Start Data lines

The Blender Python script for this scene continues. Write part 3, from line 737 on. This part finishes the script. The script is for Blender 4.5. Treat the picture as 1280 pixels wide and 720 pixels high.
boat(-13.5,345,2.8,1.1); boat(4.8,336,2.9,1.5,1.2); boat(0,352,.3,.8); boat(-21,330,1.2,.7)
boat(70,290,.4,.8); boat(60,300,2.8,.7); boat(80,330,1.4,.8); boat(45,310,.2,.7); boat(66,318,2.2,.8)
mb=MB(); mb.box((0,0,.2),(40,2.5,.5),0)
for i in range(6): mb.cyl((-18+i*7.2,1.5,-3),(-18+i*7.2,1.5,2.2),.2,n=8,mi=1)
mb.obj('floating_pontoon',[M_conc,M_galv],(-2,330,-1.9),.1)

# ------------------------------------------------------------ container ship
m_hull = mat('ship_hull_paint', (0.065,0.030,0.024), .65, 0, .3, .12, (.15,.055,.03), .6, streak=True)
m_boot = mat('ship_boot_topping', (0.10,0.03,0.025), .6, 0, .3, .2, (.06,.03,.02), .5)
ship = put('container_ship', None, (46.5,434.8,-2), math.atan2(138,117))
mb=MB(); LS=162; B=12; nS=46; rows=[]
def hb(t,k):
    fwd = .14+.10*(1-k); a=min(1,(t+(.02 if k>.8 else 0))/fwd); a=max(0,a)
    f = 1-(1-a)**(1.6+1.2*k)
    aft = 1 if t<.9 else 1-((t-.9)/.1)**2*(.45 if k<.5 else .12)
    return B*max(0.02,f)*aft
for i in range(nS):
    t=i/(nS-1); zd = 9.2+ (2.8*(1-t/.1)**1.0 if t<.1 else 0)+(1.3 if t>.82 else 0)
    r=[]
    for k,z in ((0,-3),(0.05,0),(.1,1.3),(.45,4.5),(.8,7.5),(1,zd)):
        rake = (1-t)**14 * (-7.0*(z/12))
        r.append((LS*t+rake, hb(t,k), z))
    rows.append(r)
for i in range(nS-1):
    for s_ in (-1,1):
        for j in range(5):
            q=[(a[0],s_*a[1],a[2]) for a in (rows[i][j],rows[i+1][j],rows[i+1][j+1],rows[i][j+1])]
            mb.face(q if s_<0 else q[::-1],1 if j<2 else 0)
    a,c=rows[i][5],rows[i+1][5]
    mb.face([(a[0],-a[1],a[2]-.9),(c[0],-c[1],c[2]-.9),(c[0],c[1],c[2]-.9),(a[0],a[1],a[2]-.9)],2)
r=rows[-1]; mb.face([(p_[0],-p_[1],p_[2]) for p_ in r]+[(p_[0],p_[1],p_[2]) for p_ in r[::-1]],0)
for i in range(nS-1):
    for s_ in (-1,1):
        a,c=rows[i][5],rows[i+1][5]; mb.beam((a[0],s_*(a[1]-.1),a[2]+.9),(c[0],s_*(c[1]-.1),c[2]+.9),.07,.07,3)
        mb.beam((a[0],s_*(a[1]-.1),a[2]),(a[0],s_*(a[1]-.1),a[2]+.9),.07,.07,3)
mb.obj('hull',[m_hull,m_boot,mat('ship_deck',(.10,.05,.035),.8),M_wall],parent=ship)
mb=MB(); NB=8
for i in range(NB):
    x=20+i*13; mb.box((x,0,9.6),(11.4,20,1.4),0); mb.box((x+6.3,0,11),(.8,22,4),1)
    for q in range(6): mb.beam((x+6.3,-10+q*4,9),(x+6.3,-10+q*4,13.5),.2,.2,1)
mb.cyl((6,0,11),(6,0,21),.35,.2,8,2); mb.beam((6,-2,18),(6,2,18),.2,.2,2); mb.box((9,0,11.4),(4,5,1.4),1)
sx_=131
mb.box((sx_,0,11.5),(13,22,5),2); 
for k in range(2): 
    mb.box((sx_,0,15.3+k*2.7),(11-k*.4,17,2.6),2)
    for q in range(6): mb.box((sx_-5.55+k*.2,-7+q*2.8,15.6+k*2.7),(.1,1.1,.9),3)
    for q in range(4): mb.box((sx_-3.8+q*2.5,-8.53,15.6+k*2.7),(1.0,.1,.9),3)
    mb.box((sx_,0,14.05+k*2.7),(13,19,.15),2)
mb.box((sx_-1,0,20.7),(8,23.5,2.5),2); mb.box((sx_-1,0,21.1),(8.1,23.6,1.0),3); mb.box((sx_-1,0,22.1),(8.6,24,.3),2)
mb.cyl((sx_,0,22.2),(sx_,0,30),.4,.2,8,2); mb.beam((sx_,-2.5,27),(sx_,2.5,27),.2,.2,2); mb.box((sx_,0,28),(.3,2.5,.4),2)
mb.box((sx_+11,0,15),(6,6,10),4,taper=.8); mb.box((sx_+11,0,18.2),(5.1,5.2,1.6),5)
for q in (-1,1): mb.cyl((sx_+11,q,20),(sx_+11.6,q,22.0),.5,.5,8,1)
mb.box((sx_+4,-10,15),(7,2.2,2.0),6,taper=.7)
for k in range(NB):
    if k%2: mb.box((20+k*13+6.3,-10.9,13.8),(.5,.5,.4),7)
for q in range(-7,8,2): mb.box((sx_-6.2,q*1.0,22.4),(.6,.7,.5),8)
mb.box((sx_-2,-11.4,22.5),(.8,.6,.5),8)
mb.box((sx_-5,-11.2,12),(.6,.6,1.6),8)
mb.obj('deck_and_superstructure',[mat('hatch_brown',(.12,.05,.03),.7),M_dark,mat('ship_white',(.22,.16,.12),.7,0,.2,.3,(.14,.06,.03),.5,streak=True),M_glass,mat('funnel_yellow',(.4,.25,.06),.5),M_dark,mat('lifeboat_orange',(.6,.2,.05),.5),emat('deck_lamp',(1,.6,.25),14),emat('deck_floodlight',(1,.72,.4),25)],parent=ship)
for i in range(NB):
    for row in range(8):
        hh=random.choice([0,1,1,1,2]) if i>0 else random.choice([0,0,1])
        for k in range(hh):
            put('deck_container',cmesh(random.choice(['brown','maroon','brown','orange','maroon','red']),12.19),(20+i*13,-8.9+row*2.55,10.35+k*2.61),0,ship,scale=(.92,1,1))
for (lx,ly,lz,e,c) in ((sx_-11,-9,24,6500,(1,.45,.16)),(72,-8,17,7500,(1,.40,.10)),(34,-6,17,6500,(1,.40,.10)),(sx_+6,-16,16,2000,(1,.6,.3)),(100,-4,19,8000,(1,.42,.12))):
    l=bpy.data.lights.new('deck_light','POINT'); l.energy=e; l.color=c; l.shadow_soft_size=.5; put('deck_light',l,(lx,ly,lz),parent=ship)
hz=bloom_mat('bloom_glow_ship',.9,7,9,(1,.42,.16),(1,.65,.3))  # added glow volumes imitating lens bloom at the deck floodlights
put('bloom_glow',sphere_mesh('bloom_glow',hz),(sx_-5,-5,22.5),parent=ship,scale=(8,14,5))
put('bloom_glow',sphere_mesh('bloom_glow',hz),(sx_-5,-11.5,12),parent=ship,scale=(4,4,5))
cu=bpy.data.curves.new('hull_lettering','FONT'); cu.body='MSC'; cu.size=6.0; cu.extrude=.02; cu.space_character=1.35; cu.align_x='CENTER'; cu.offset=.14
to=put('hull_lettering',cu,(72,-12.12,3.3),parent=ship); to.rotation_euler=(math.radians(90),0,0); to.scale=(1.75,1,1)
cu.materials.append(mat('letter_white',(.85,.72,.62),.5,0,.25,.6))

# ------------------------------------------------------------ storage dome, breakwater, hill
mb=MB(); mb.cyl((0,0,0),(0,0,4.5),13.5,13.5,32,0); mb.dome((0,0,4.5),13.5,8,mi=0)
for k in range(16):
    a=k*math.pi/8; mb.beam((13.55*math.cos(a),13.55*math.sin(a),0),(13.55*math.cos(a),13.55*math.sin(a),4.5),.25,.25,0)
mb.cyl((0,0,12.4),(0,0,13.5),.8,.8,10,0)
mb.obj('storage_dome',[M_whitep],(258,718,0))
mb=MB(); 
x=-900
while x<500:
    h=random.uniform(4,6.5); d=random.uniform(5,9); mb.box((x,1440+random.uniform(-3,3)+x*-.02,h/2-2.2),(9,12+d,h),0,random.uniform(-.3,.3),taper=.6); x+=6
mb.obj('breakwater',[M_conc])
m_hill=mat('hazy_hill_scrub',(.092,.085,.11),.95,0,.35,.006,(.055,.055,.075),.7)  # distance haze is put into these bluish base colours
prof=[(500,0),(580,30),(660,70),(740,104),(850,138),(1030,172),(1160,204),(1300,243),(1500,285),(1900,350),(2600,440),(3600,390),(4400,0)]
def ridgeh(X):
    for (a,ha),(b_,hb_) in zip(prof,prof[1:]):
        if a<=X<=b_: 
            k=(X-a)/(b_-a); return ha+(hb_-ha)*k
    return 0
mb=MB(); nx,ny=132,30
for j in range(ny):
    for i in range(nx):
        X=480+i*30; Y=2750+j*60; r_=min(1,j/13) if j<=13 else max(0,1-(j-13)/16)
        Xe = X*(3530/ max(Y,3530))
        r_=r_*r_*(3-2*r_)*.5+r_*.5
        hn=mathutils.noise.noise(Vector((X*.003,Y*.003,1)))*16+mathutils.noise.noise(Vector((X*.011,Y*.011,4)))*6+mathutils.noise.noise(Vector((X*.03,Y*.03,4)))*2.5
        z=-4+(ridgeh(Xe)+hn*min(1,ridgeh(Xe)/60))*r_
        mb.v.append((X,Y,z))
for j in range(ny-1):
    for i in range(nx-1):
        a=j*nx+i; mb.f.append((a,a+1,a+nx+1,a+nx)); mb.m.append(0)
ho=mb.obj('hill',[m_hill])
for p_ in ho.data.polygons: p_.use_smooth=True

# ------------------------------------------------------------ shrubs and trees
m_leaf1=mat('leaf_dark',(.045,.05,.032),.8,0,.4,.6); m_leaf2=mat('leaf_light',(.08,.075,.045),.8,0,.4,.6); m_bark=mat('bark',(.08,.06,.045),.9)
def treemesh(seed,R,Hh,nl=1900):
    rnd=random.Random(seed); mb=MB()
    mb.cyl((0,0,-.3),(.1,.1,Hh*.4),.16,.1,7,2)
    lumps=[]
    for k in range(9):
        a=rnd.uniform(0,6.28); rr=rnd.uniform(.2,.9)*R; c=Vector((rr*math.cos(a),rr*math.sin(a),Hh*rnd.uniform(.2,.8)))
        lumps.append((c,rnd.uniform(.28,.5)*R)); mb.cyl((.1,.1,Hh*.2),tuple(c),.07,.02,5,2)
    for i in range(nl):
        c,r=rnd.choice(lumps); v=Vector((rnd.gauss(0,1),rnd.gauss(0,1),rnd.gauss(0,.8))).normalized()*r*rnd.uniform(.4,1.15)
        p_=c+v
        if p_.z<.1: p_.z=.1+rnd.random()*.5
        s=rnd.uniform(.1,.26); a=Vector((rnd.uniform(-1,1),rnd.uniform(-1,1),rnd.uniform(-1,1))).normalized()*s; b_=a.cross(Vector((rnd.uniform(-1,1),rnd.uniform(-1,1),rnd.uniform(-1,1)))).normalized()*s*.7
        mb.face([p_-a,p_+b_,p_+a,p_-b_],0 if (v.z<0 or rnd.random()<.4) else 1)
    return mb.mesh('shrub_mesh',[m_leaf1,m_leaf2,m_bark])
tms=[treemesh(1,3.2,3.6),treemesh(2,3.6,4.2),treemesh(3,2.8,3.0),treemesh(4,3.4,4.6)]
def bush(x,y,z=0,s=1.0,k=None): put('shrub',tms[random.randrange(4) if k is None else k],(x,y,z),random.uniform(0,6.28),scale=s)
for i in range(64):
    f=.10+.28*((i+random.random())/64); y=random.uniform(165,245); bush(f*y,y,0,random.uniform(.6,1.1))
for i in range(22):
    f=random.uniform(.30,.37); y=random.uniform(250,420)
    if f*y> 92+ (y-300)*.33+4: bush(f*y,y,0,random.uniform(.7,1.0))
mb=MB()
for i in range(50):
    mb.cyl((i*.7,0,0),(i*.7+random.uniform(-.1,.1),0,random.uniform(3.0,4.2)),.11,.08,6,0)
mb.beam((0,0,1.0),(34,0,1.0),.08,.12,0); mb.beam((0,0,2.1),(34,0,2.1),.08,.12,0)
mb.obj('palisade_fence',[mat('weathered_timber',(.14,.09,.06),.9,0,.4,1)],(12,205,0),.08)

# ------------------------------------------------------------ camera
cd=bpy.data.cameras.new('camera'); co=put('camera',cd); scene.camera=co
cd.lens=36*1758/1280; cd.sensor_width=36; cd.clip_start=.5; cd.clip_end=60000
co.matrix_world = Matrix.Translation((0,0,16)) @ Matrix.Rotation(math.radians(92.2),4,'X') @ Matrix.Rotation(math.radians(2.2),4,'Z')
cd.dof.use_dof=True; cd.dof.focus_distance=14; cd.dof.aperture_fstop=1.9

End Data lines

→ **What to do**
Copy out every line of the listing that includes the string "face".

→ **Complete output**
            mb.face(q if s_<0 else q[::-1],1 if j<2 else 0)
    mb.face([(a[0],-a[1],a[2]-.9),(c[0],-c[1],c[2]-.9),(c[0],c[1],c[2]-.9),(a[0],a[1],a[2]-.9)],2)
r=rows[-1]; mb.face([(p_[0],-p_[1],p_[2]) for p_ in r]+[(p_[0],p_[1],p_[2]) for p_ in r[::-1]],0)
        mb.face([p_-a,p_+b_,p_+a,p_-b_],0 if (v.z<0 or rnd.random()<.4) else 1)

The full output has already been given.